People want to feel attached to a ‘historic’ moment in their lifetime. I wanted nothing to do with it, and this is my reminder of that day.
Friday morning was wonderfully quiet in the suburbs of London. Instead of being one of the idiots who had camped out the night before to wave a silly flag as two people they don’t know and will never meet went past in an extremely expensive mode of transport, my girlfriend and I did our weekly grocery shop. There were far fewer people than normal; it was exceedingly pleasant. It was quiet walking up to the shops. Not Christmas quiet – there were still cars on the road – but fewer people on the back roads and fewer people in the shops (although there were younger folk who had popped in for snacks and booze for relaxing on a day off). After the grocery shop, we headed out for some other shopping in another part of town. Again, there were fewer people on the main roads and fewer cars on the streets (crossing the roads was a much easier and less dangerous experience than normal); it seemed that everyone was either at the event or watching it on television. Reports now state that about one million people were in the vicinity of the event, and nearly 25 million people watched it on television. That depresses me a little.
The shops were relatively empty, although not to the extent that we thought we had slipped into Shaun of the Dead (or equivalent) where we thought we were the only people alive in London. However, after 1pm, when the event had finished, people started to emerge from their living rooms, and London started to return to normal levels of busy for a day when most people aren’t working. It was slightly annoying – we felt proprietorial towards the empty London these idiot people were now invading.
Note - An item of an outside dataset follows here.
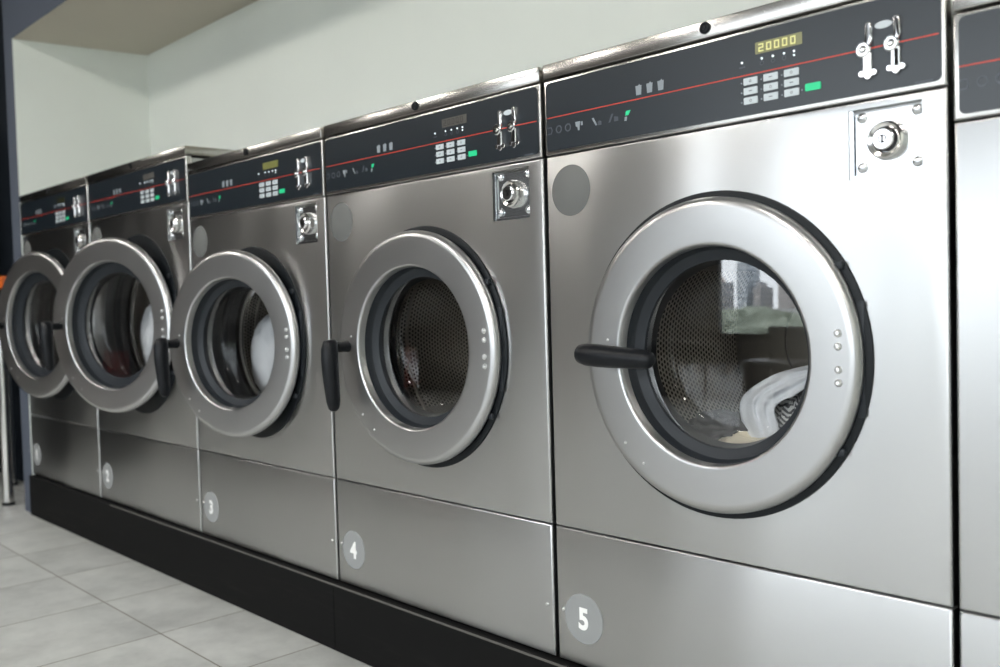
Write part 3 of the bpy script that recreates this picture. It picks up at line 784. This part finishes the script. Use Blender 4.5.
bundle('towel', (.475, .165, .205), (.090, .055, .085), M['cloth_herring'], 'grey and white woven cloth beneath the white towel in washer 5', 'towel', D5, 1, .18, 1.7)
bundle('towel', (.400, .145, .145), (.145, .055, .056), M['cloth_cream'], 'cream cloth at the bottom of the drum of washer 5', 'towel', D5, 2, .22, 2.0)
bundle('towel', (.290, .150, .195), (.062, .045, .030), M['cloth_navy'], 'dark patterned cloth left of the white towel in washer 5', 'towel', D5, 3, .30, 2.0)
bundle('bed_sheet', (-1.268, .155, .285), (.108, .075, .135), M['cloth_white'], 'round white bundle of bedding in the drum of washer 3', 'bed sheet', D3, 4, .10, 1.5)
bundle('bed_sheet', (-2.055, .140, .330), (.105, .062, .150), M['cloth_white'], 'white sheet at the right of the drum in washer 2', 'bed sheet', D2, 5, .14, 1.5)

# ------------------------------------------------------------------ camera
f_px = 935.64; yaw, pit, rol = -.808347, -.036261, -.027755
f0 = Vector((math.sin(yaw) * math.cos(pit), math.cos(yaw) * math.cos(pit), math.sin(pit)))
r0 = Vector((math.cos(yaw), -math.sin(yaw), 0)); u0 = r0.cross(f0)
r_ = r0 * math.cos(rol) + u0 * math.sin(rol); u_ = -r0 * math.sin(rol) + u0 * math.cos(rol)
cd = bpy.data.cameras.new('camera'); cam = bpy.data.objects.new('camera', cd); col.objects.link(cam)
mw = Matrix((r_, u_, -f0)).transposed().to_4x4(); mw.translation = Vector((1.24306, -1.31734, .44116)); cam.matrix_world = mw
cd.sensor_width = 36; cd.lens = f_px * 36 / 1000; cd.clip_start = .02; cd.clip_end = 300
cd.dof.use_dof = True; cd.dof.focus_distance = 1.75; cd.dof.aperture_fstop = 3.4
scn.camera = cam

scn.cycles.use_denoising = True
scn.cycles.transparent_max_bounces = 24
scn.cycles.max_bounces = 10; scn.cycles.glossy_bounces = 6; scn.cycles.diffuse_bounces = 5
scn.cycles.sample_clamp_indirect = 8
vs = scn.view_settings
vs.view_transform = 'Standard'; vs.look = 'None'; vs.exposure = 1.58; vs.gamma = 1; vs.use_curve_mapping = False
It had been very hard to avoid the royal wedding. The build-up has been annoying – the main channels all had various programmes about the wedding, from documentaries about the family history of the bride (why?) to general overviews of the relationship to the supposedly awful American TV movie (on Channel Five, naturally). The news was no better, filling the allotted time with build-up nonsense and talking about how the media was getting prepared for the big event. It was hard to find any actual news. It was compounded for us living in London and having to suffer it twice with the London news full of items about the crowds and the preparation and the people. It was depressing.
It was as if nothing else was happening in the world. I can’t imagine what it was like in the USA: I only saw the items that Charlie Brooker found for 10 O’Clock Live that made me glad that I didn’t have to suffer that (I can imagine the indignation of various sites about the blanket television coverage of the wedding on American channels – why is there so much coverage of something that is not happening in America and doesn’t involve Americans? I lived and worked in America, and I know that American news doesn’t do world news). The ridiculous royal worship that happens in the US is nauseating and embarrassing, and the spectre of Diana looming over all of this (the last time a stupid wedding had been so fawned over) made it even more absurd.
Even though the event is over, it still dominates the news. As I write this on Saturday, the BBC website’s main items at the top of the page are all about the wedding – it was yesterday; therefore, I should like to point out that it is no longer news, BBC – and I still have to be ready to change channels to avoid wedding-related nonsense on the television. I’m sure that this event was introduced as the ‘wedding that everyone is watching’ (in much the same way that apparently ‘everybody’ mourned the death of Diana – I would like to put it on record that, as someone living in the UK at the time and being a British citizen, I did not mourn the death of Diana; in fact, I didn’t care in the slightest), and I would love to point out that I know of two people who did not watch the wedding (my lovely girlfriend and me), so they are lying when they say ‘everybody’ watched the wedding. Thank God for The Guardian website, who yesterday had two versions of their website: one for royalists, with blanket coverage of the wedding; and one for republicans, with not the slightest mention of the event. Thank goodness there are some people like us still out there.
Was there a royal wedding? Damn! I missed it! Wish someone had said.